Rebuttal of the presumption the deceased intended to revoke the original Will.
Recently illustrated In the Estate of Norton [2025] NTSC 51 decision. The Northern Territory Supreme Court considered whether a lost Will could be proven and admitted via a certified copy.
Chronology
10 August 2022 – Will Executed:
The deceased had executed a valid Will in compliance with the formal requirements. The Will divided her estate equally between her two daughters. Under the Administration and Probate Act (NT) (APA), they are entitled to it if she dies intestate.
Executor Appointments and Renunciation:
Under the terms of the Will, the deceased appointed her daughter, Jane. Her son-in-law, David Andrew Temple, was appointed joint executor. Mr Temple renounced his appointment. Jane proceeded with the application for Probate, filing all the required affidavits and supporting documents.
August to November 2024 – Will Lost During Relocation:
Jane’s mother died. Jane travelled from her home in Queenstown, Tasmania, to Alice Springs. She went to care for the deceased. Later, she returned home. The original Will was in an envelope with probate documents during this period. It was lost between 10 and 18 November 2024 during her relocation.
25 July 2024 – Death of the Deceased:
Patricia Elsie Norton died at 87. She was unmarried at the time of her death. She is survived by two daughters: Jane Bernadette Miller (50) and Anne-Marie Temple (53). They were also her only issue.
The plaintiff could not locate the original Will despite extensive searches of her personal property and vehicles. However, Jane retained a certified copy of the Will. After sighting the original, a Commissioner for Oaths certified it as a true copy. That certified copy was submitted to the Supreme Court Registry on 9 August 2024 as part of the original probate application.
Rebutting the Presumption of Revocation
In the circumstances after the testator’s death, a legal presumption arises that the Willmaker destroyed the Will to revoke it. This presumption of revocation is rebuttable. The onus falls on the applicant to prove that the deceased did not intentionally destroy the Will and that the original has been lost or misplaced.

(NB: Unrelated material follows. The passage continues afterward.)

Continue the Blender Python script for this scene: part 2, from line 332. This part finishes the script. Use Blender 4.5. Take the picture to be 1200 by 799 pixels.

Relevant authorities include:
Cahill v Rhodes [2002] NSWSC 561
Curley v Duff (1985) 2 NSWLR 716
Estate of Manning [2015] NTSC 21
Proud v Proud [2012] WASC 134
Estate of Ponikvar [2016] SASC 95
Evidence Act 1939 (NT)
In civil cases, the court applies the balance of probabilities standard — meaning a fact is accepted as true if it is more likely than not.
Under s 140 of the Evidence Act of 1939 (Northern Territory), a case is proven if the court is satisfied on this standard.
When deciding whether this threshold is met, the court may weigh:
- The nature of the claim or defence.
- The nature of the subject matter.
- The seriousness of the allegations.
Court Findings and Orders
The Court was satisfied based on the evidence. The original Will had been lost during Jane’s relocation. It was not destroyed by the deceased to revoke it. The applicant has rebutted the presumption of revocation, arguing that the original document has been lost or misplaced.
The Court ordered:
- The admission of the certified copy of the Will dated 10 August 2022 to probate;
- A grant of Probate of the estate of Patricia Elsie Norton to Jane Bernadette Miller as sole executor;
- Payment of the costs of the application out of the estate.
Key Takeaway:
When an executor cannot locate the original Will, the Northern Territory Supreme Court can admit a copy of a Will to probate.
The applicant must rebut the presumption of revocation.
The Court emphasises preserving the original Will in the Estate of Norton [2025] NTSC 51 and understanding the evidentiary burden when relying on a certified copy.